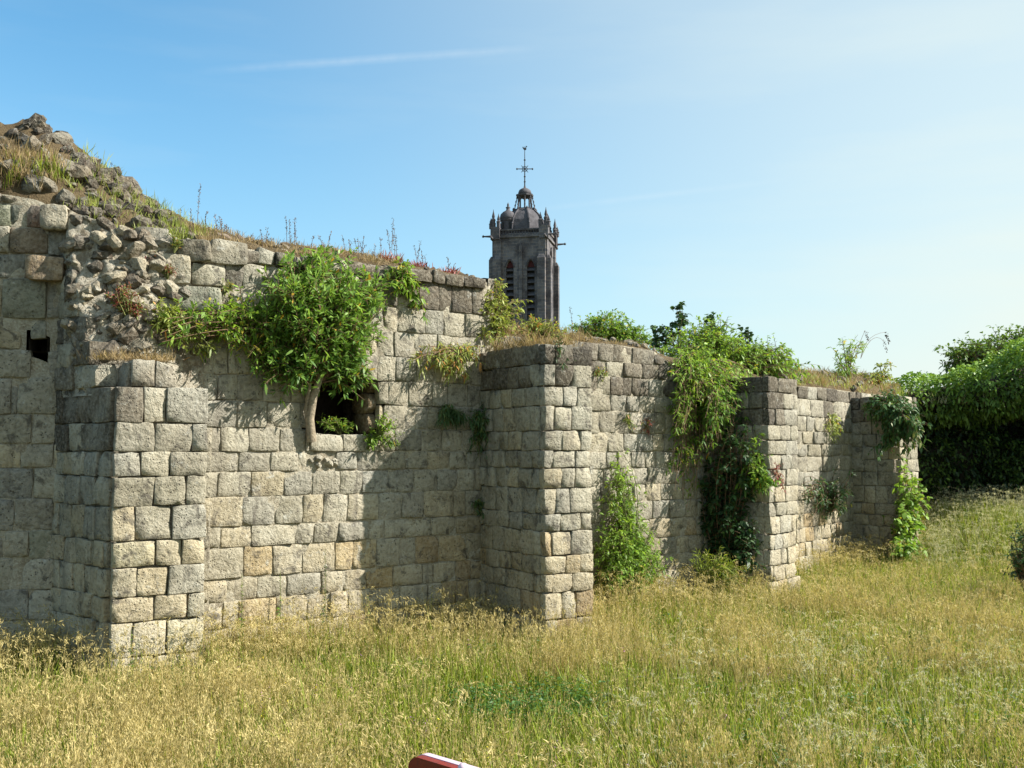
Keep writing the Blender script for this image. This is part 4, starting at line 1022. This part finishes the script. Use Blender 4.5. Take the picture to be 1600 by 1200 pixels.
# ivy on the last buttress
plant('ivy', 'dark ivy mop overhanging the head of the last buttress', 'ivy', B4F.on(1400, 640, .1),
    lobes(on(B4S), [(1380, 635, 34, 22, .1, .8, 34), (1410, 660, 30, 34, .2, .9, 44), (1425, 690, 16, 26, .3, .9, 20), (1385, 690, 20, 20, .2, .6, 14)]), 'dark', 'twig', leaf_len=.09, leaf_w=.05, twigs=4, twig_len=.25, leaves=8, droop=.7, tint_shift=.25)
plant('ivy', 'bright broad-leaved ivy climbing the front edge of the last buttress', 'ivy', B4F.on(1412, 880, .1),
    lobes(on(B4F), [(1424, 740, 14, 40, .1, .35, 22), (1420, 800, 20, 40, .1, .45, 34), (1415, 855, 22, 20, .2, .6, 22), (1440, 770, 10, 25, .2, .5, 8)]), 'bright', 'twig', leaf_len=.11, leaf_w=.085, twigs=3, twig_len=.2, leaves=6, droop=.5, r0=.008)
# plants on the far wall top
plant('seeding_shrub', 'thin arching shrub with drooping dark flower spikes on the far wall top', 'shrub', W3.on(1325, 598, -.5),
    lobes(lambda px, py, d: W3.on(px, py, d-.6), [(1312, 545, 16, 22, 0, .4, 8), (1335, 555, 16, 20, 0, .4, 7), (1350, 530, 22, 8, 0, .4, 4), (1310, 578, 18, 12, 0, .3, 6)]), 'bright', 'twig', leaf_len=.13, leaf_w=.028, twigs=3, twig_len=.22, leaves=6, droop=.5, up=.5)
fl = []
fpaths = []
for (x0, y0, x1, y1, x2, y2) in ((1345, 560, 1350, 522, 1384, 519), (1345, 560, 1362, 515, 1380, 532), (1335, 560, 1346, 528, 1352, 516)):
    a, b, c = [A3(W3.on(x, y, -.5)) for x, y in ((x0, y0), (x1, y1), (x2, y2))]
    fpaths.append(bez(a, b, c, 8)); e = c
    for k in range(40): fl.append(e-Z3*.007*k*.9+rng.normal(0, .016, 3)+np.array([.002*k, 0, 0]))
t = thing('flower_spikes', tuple(W3.on(1345, 560, -.5)), 'long bent stalks ending in drooping purple-brown flower spikes above the far wall', 'flower stalks')
mesh_obj('stem', tube_geo(fpaths, [(.008, .004)]*3, 3), 'seed', t)['kind'] = 'stuff'; mesh_obj('flower_spike', leaf_geo(fl, rng.normal(0, 1, (len(fl), 3)), .04, .025, tint=.1), 'seed', t)['kind'] = 'stuff'
plant('wall_top_weed', 'leafy yellow-green weed at the right end of the far wall top', 'shrub', W3.on(1375, 600, -.3),
    lobes(lambda px, py, d: W3.on(px, py, d-.4), [(1385, 582, 18, 16, 0, .3, 12), (1360, 590, 14, 10, 0, .3, 7)]), 'yellow', 'twig', leaf_len=.09, leaf_w=.04, twigs=3, twig_len=.14, leaves=6, up=.5)
# shrubs rooted on the terrace behind the wall
TP = lambda Y: (lambda px, py, d: at(px, py, Y+d))
def rootat(px, Y): p = at(px, 580, Y); return Vector((p.x, p.y, TZ))
plant('terrace_shrub', 'big bright green shrub behind the wall top left of the third buttress', 'shrub', rootat(1110, 19.3),
    lobes(TP(19), [(1080, 550, 50, 40, -1, .8, 120), (1140, 550, 52, 38, -1, .8, 120), (1195, 562, 48, 28, -.8, .6, 80), (1115, 515, 38, 18, -.3, .3, 30), (1240, 574, 26, 16, -.5, .5, 20)]), 'bright', 'twig', leaf_len=.10, leaf_w=.034, twigs=5, twig_len=.28, leaves=9, odd=.02, r0=.015, tint_shift=.05)
plant('terrace_shrub', 'sparser dark tipped shrub behind the wall above the third buttress', 'shrub', rootat(1215, 20.5),
    lobes(TP(20.5), [(1215, 565, 26, 18, -.5, .5, 18), (1245, 575, 16, 12, -.5, .5, 9)]), 'budd', 'twig', leaf_len=.11, leaf_w=.035, twigs=4, twig_len=.25, leaves=7)
for (x, y, rx, ry, n, lab) in ((1062, 488, 8, 20, 9, 'tallest upright dark maple shoot behind the wall top'), (1035, 512, 14, 18, 10, 'leftmost dark maple shoot behind the wall top'), (1108, 500, 10, 16, 8, 'dark maple shoot right of the tallest one behind the wall top'), (1160, 518, 12, 10, 6, 'low dark maple shoot farthest right behind the wall top')):
    plant('maple_sapling', lab, 'sapling', rootat(x+6, 20.2), lobes(TP(20.2), [(x, y, rx, ry, -.3, .3, n)]), 'maple', 'twig', group='maple shoots behind the wall top', leaf_len=.10, leaf_w=.09, twigs=3, twig_len=.16, leaves=7, up=.4, minimal=.7)
plant('small_tree', 'small light green feathery tree behind the wall right of the church tower', 'tree', rootat(950, 24),
    lobes(TP(24), [(915, 512, 26, 8, -.6, .6, 16), (950, 498, 28, 14, -.6, .6, 24), (985, 518, 26, 14, -.6, .6, 22), (1010, 530, 22, 10, -.6, .6, 10), (940, 525, 50, 10, -.6, .6, 20)]), 'bright', 'twig', leaf_len=.10, leaf_w=.035, twigs=8, twig_len=.3, leaves=12, up=.3, tint_shift=-.05, r0=.012, minimal=.7)
plant('background_tree', 'dark rounded tree beyond the hedge at the right edge', 'tree', Vector((at(1560, 560, 42).x, 42, TZ)),
    lobes(TP(42), [(1560, 550, 60, 22, -2, 2, 70), (1610, 540, 50, 26, -2, 2, 60), (1510, 556, 32, 12, -2, 2, 24), (1660, 540, 50, 30, -2, 2, 30)]), 'hedge', 'twig', leaf_len=.2, leaf_w=.1, twigs=7, twig_len=.8, leaves=11, tint_shift=.2, r0=.05, minimal=.6)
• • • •
[REQUIRED WORK]:
Take the listing and print it again exactly, but without any pictures.

[TASK ANSWER]:
Keep writing the Blender script for this image. This is part 4, starting at line 1022. This part finishes the script. Use Blender 4.5. Take the picture to be 1600 by 1200 pixels.
# ivy on the last buttress
plant('ivy', 'dark ivy mop overhanging the head of the last buttress', 'ivy', B4F.on(1400, 640, .1),
    lobes(on(B4S), [(1380, 635, 34, 22, .1, .8, 34), (1410, 660, 30, 34, .2, .9, 44), (1425, 690, 16, 26, .3, .9, 20), (1385, 690, 20, 20, .2, .6, 14)]), 'dark', 'twig', leaf_len=.09, leaf_w=.05, twigs=4, twig_len=.25, leaves=8, droop=.7, tint_shift=.25)
plant('ivy', 'bright broad-leaved ivy climbing the front edge of the last buttress', 'ivy', B4F.on(1412, 880, .1),
    lobes(on(B4F), [(1424, 740, 14, 40, .1, .35, 22), (1420, 800, 20, 40, .1, .45, 34), (1415, 855, 22, 20, .2, .6, 22), (1440, 770, 10, 25, .2, .5, 8)]), 'bright', 'twig', leaf_len=.11, leaf_w=.085, twigs=3, twig_len=.2, leaves=6, droop=.5, r0=.008)
# plants on the far wall top
plant('seeding_shrub', 'thin arching shrub with drooping dark flower spikes on the far wall top', 'shrub', W3.on(1325, 598, -.5),
    lobes(lambda px, py, d: W3.on(px, py, d-.6), [(1312, 545, 16, 22, 0, .4, 8), (1335, 555, 16, 20, 0, .4, 7), (1350, 530, 22, 8, 0, .4, 4), (1310, 578, 18, 12, 0, .3, 6)]), 'bright', 'twig', leaf_len=.13, leaf_w=.028, twigs=3, twig_len=.22, leaves=6, droop=.5, up=.5)
fl = []
fpaths = []
for (x0, y0, x1, y1, x2, y2) in ((1345, 560, 1350, 522, 1384, 519), (1345, 560, 1362, 515, 1380, 532), (1335, 560, 1346, 528, 1352, 516)):
    a, b, c = [A3(W3.on(x, y, -.5)) for x, y in ((x0, y0), (x1, y1), (x2, y2))]
    fpaths.append(bez(a, b, c, 8)); e = c
    for k in range(40): fl.append(e-Z3*.007*k*.9+rng.normal(0, .016, 3)+np.array([.002*k, 0, 0]))
t = thing('flower_spikes', tuple(W3.on(1345, 560, -.5)), 'long bent stalks ending in drooping purple-brown flower spikes above the far wall', 'flower stalks')
mesh_obj('stem', tube_geo(fpaths, [(.008, .004)]*3, 3), 'seed', t)['kind'] = 'stuff'; mesh_obj('flower_spike', leaf_geo(fl, rng.normal(0, 1, (len(fl), 3)), .04, .025, tint=.1), 'seed', t)['kind'] = 'stuff'
plant('wall_top_weed', 'leafy yellow-green weed at the right end of the far wall top', 'shrub', W3.on(1375, 600, -.3),
    lobes(lambda px, py, d: W3.on(px, py, d-.4), [(1385, 582, 18, 16, 0, .3, 12), (1360, 590, 14, 10, 0, .3, 7)]), 'yellow', 'twig', leaf_len=.09, leaf_w=.04, twigs=3, twig_len=.14, leaves=6, up=.5)
# shrubs rooted on the terrace behind the wall
TP = lambda Y: (lambda px, py, d: at(px, py, Y+d))
def rootat(px, Y): p = at(px, 580, Y); return Vector((p.x, p.y, TZ))
plant('terrace_shrub', 'big bright green shrub behind the wall top left of the third buttress', 'shrub', rootat(1110, 19.3),
    lobes(TP(19), [(1080, 550, 50, 40, -1, .8, 120), (1140, 550, 52, 38, -1, .8, 120), (1195, 562, 48, 28, -.8, .6, 80), (1115, 515, 38, 18, -.3, .3, 30), (1240, 574, 26, 16, -.5, .5, 20)]), 'bright', 'twig', leaf_len=.10, leaf_w=.034, twigs=5, twig_len=.28, leaves=9, odd=.02, r0=.015, tint_shift=.05)
plant('terrace_shrub', 'sparser dark tipped shrub behind the wall above the third buttress', 'shrub', rootat(1215, 20.5),
    lobes(TP(20.5), [(1215, 565, 26, 18, -.5, .5, 18), (1245, 575, 16, 12, -.5, .5, 9)]), 'budd', 'twig', leaf_len=.11, leaf_w=.035, twigs=4, twig_len=.25, leaves=7)
for (x, y, rx, ry, n, lab) in ((1062, 488, 8, 20, 9, 'tallest upright dark maple shoot behind the wall top'), (1035, 512, 14, 18, 10, 'leftmost dark maple shoot behind the wall top'), (1108, 500, 10, 16, 8, 'dark maple shoot right of the tallest one behind the wall top'), (1160, 518, 12, 10, 6, 'low dark maple shoot farthest right behind the wall top')):
    plant('maple_sapling', lab, 'sapling', rootat(x+6, 20.2), lobes(TP(20.2), [(x, y, rx, ry, -.3, .3, n)]), 'maple', 'twig', group='maple shoots behind the wall top', leaf_len=.10, leaf_w=.09, twigs=3, twig_len=.16, leaves=7, up=.4, minimal=.7)
plant('small_tree', 'small light green feathery tree behind the wall right of the church tower', 'tree', rootat(950, 24),
    lobes(TP(24), [(915, 512, 26, 8, -.6, .6, 16), (950, 498, 28, 14, -.6, .6, 24), (985, 518, 26, 14, -.6, .6, 22), (1010, 530, 22, 10, -.6, .6, 10), (940, 525, 50, 10, -.6, .6, 20)]), 'bright', 'twig', leaf_len=.10, leaf_w=.035, twigs=8, twig_len=.3, leaves=12, up=.3, tint_shift=-.05, r0=.012, minimal=.7)
plant('background_tree', 'dark rounded tree beyond the hedge at the right edge', 'tree', Vector((at(1560, 560, 42).x, 42, TZ)),
    lobes(TP(42), [(1560, 550, 60, 22, -2, 2, 70), (1610, 540, 50, 26, -2, 2, 60), (1510, 556, 32, 12, -2, 2, 24), (1660, 540, 50, 30, -2, 2, 30)]), 'hedge', 'twig', leaf_len=.2, leaf_w=.1, twigs=7, twig_len=.8, leaves=11, tint_shift=.2, r0=.05, minimal=.6)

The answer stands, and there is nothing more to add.